**Data**
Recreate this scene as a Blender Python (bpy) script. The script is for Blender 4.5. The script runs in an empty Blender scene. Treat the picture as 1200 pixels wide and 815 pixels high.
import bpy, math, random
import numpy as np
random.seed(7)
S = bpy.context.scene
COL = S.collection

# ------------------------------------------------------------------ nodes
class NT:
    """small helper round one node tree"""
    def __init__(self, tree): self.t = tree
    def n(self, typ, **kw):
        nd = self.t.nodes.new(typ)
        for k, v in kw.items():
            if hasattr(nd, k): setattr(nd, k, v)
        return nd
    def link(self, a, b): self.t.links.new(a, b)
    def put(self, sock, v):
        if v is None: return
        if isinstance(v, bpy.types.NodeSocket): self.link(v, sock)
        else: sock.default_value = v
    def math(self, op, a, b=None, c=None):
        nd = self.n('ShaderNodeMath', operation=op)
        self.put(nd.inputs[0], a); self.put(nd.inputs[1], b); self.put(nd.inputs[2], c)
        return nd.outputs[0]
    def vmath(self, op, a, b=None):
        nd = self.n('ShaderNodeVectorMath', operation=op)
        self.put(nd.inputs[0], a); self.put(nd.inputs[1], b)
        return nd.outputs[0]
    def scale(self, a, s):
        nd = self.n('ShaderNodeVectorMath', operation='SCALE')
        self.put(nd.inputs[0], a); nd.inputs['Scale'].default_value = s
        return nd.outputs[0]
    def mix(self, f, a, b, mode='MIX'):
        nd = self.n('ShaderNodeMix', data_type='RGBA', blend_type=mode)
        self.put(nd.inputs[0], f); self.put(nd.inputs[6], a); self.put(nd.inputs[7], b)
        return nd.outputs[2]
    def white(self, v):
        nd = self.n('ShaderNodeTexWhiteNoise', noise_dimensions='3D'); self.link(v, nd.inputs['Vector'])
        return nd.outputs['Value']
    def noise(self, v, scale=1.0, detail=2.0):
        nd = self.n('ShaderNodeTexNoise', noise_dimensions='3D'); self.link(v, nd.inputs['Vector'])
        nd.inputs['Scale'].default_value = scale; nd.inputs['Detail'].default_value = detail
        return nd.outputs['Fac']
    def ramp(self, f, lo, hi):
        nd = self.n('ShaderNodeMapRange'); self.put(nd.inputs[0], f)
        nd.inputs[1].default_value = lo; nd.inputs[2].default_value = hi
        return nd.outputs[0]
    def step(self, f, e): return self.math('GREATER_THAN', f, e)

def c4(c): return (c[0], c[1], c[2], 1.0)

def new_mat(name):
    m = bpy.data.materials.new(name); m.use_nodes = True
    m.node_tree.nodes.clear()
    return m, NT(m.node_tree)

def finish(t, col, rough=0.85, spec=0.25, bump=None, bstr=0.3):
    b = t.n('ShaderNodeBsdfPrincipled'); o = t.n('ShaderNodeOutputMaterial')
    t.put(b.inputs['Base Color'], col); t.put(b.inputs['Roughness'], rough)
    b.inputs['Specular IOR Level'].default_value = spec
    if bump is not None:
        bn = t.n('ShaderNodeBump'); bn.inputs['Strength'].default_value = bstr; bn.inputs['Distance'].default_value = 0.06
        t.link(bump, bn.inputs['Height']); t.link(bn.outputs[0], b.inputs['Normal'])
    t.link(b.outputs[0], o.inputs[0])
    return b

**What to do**
Each line from the top of the material above through the line with "COL = S.collection" must be echoed exactly, and no other line.

**Exercise result**
Recreate this scene as a Blender Python (bpy) script. The script is for Blender 4.5. The script runs in an empty Blender scene. Treat the picture as 1200 pixels wide and 815 pixels high.
import bpy, math, random
import numpy as np
random.seed(7)
S = bpy.context.scene
COL = S.collection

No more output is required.